Definition & meaning

Definition

Kubernetes (K8s) is an open-source container orchestration platform originally developed by Google for automating the deployment, scaling, and management of containerized applications. It groups containers into logical units called pods, manages networking and storage, and provides self-healing capabilities like automatic restarts and load balancing. Kubernetes is the industry standard for running containers at scale in production.

How It Works

Kubernetes (often abbreviated K8s) is an open-source container orchestration platform originally designed by Google and now maintained by the Cloud Native Computing Foundation (CNCF). It automates the deployment, scaling, and management of containerized applications across clusters of machines. The architecture consists of a control plane (API server, scheduler, controller manager, etcd key-value store) and worker nodes that run your containers. You declare the desired state of your application in YAML manifests — how many replicas, what container image, resource limits, health checks, networking rules — and Kubernetes continuously reconciles the actual state to match. Pods are the smallest deployable unit, containing one or more containers that share networking and storage. Deployments manage rolling updates and rollbacks. Services provide stable networking endpoints with load balancing. Ingress controllers route external traffic to services.
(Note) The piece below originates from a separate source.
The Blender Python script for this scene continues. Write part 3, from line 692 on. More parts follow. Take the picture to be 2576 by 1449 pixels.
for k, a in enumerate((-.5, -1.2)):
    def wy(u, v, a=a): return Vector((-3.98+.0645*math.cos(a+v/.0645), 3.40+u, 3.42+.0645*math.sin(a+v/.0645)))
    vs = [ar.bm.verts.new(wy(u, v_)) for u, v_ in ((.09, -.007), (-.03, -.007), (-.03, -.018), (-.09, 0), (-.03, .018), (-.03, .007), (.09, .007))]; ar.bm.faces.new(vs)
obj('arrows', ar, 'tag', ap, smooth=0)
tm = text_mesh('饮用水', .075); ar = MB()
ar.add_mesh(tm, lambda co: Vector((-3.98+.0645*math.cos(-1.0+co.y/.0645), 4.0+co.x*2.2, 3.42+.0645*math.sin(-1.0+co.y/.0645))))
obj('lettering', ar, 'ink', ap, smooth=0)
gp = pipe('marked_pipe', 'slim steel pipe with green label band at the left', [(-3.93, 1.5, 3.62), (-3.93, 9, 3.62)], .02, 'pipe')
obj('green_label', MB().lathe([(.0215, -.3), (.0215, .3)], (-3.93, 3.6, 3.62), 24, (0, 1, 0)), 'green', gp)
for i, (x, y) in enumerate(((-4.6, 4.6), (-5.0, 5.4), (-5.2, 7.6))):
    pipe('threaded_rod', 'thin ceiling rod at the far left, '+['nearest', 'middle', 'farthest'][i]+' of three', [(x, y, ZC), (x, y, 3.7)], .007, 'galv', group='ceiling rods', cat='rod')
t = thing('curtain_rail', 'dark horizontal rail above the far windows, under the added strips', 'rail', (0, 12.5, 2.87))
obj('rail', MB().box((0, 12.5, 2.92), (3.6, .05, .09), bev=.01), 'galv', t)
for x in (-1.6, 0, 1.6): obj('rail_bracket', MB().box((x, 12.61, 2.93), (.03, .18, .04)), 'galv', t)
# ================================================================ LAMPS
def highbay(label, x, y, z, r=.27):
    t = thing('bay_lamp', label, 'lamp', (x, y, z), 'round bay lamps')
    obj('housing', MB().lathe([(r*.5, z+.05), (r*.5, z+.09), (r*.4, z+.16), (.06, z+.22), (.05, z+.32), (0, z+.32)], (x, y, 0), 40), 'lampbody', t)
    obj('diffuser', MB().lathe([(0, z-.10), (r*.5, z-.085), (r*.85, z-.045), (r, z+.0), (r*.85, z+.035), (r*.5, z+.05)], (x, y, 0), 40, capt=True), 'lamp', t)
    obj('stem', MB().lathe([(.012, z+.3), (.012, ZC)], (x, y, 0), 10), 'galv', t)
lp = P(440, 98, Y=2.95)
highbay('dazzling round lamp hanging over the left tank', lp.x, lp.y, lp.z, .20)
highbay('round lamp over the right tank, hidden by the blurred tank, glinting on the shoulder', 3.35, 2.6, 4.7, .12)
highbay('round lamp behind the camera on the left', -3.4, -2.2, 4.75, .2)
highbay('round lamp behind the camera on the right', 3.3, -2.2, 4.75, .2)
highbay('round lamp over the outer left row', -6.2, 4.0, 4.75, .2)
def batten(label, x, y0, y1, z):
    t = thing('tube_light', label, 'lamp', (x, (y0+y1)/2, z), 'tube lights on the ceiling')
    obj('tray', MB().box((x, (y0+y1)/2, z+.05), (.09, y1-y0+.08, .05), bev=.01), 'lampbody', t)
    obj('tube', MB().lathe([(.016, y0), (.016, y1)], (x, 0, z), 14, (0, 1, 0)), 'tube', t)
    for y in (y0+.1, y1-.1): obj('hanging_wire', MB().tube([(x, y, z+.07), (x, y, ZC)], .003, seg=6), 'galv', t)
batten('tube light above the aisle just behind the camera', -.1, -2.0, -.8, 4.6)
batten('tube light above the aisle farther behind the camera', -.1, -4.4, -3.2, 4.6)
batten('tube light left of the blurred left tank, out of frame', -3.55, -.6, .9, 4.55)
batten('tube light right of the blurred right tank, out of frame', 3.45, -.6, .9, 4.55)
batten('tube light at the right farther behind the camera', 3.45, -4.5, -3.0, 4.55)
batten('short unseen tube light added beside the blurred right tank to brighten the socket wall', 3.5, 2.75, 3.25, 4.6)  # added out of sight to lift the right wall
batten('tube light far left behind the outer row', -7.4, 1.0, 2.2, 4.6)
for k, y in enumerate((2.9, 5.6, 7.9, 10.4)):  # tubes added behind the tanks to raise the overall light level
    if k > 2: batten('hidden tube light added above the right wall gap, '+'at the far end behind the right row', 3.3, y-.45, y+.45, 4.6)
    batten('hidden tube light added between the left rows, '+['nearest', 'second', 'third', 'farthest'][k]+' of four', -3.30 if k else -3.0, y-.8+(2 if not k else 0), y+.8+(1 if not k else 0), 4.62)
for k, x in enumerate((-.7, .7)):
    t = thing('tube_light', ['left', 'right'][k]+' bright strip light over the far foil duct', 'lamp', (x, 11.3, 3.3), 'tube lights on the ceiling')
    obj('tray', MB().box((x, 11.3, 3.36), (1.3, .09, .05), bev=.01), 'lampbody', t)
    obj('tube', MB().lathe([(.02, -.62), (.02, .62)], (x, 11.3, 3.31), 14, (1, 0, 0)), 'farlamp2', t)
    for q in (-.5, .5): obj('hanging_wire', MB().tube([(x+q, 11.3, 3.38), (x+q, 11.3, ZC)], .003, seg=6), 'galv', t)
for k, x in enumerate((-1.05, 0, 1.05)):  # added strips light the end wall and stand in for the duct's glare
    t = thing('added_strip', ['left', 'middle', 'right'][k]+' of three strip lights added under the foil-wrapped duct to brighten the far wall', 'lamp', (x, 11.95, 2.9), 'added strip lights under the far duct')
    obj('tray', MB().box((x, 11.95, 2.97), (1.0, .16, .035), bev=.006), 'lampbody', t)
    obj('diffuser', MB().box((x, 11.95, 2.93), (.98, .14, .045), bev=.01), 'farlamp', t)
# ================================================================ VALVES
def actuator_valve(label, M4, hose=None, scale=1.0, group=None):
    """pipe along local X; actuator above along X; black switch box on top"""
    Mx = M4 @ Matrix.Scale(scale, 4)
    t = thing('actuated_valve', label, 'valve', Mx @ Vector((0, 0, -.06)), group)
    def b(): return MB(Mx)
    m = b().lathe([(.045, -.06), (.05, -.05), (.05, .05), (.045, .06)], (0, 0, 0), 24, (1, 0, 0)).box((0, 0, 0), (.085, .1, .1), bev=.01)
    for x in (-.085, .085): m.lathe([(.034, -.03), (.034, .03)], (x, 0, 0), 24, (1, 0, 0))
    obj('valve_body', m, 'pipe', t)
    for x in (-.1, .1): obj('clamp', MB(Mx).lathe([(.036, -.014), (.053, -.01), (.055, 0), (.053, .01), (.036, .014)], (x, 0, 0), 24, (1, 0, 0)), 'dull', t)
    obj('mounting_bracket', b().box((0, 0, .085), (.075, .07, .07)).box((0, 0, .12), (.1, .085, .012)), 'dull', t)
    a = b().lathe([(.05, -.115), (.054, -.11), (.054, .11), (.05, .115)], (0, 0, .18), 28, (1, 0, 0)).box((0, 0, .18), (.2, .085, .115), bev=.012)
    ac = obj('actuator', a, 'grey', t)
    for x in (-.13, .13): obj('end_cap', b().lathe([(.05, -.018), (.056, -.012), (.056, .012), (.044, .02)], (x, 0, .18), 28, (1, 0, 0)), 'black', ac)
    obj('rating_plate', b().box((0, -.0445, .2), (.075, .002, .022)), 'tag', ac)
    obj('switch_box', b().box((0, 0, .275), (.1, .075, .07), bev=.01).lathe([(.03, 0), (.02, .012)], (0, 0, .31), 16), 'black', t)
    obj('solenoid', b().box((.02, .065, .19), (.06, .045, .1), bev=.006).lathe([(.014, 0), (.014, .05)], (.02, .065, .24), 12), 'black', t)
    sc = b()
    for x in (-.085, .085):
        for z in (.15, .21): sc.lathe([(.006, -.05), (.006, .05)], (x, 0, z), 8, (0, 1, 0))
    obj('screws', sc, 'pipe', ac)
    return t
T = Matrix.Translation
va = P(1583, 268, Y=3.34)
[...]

Horizontal Pod Autoscalers automatically adjust replica counts based on CPU, memory, or custom metrics.

Why It Matters

Kubernetes is the industry standard for running containerized workloads at scale. It provides self-healing: if a container crashes, Kubernetes restarts it automatically. If a node fails, workloads are rescheduled to healthy nodes within seconds. Rolling deployments update applications with zero downtime by gradually replacing old pods with new ones. Autoscaling handles traffic spikes without manual intervention. The declarative model means your infrastructure is version-controlled, reviewable, and reproducible — true Infrastructure as Code. However, Kubernetes is complex and comes with significant operational overhead. For smaller teams, managed services or simpler alternatives may be more appropriate. We recommend Kubernetes when you have multiple services, need fine-grained scaling, or require multi-cloud portability.

Real-World Examples

Every major cloud provider offers managed Kubernetes: Amazon EKS, Google GKE, and Azure AKS handle control plane management so teams focus on workloads. Spotify, Airbnb, Pinterest, and Adidas run production workloads on Kubernetes. Helm is the package manager for Kubernetes, providing templated "charts" for common applications. ArgoCD and Flux implement GitOps workflows where Git repositories drive cluster state. Prometheus and Grafana provide monitoring and alerting. Istio and Linkerd add service mesh capabilities for observability, security, and traffic management. K3s is a lightweight Kubernetes distribution for edge computing and development. For local development, minikube, kind, and Docker Desktop provide single-node clusters. Operators extend Kubernetes to manage complex stateful applications like PostgreSQL (using CloudNativePG) and Redis.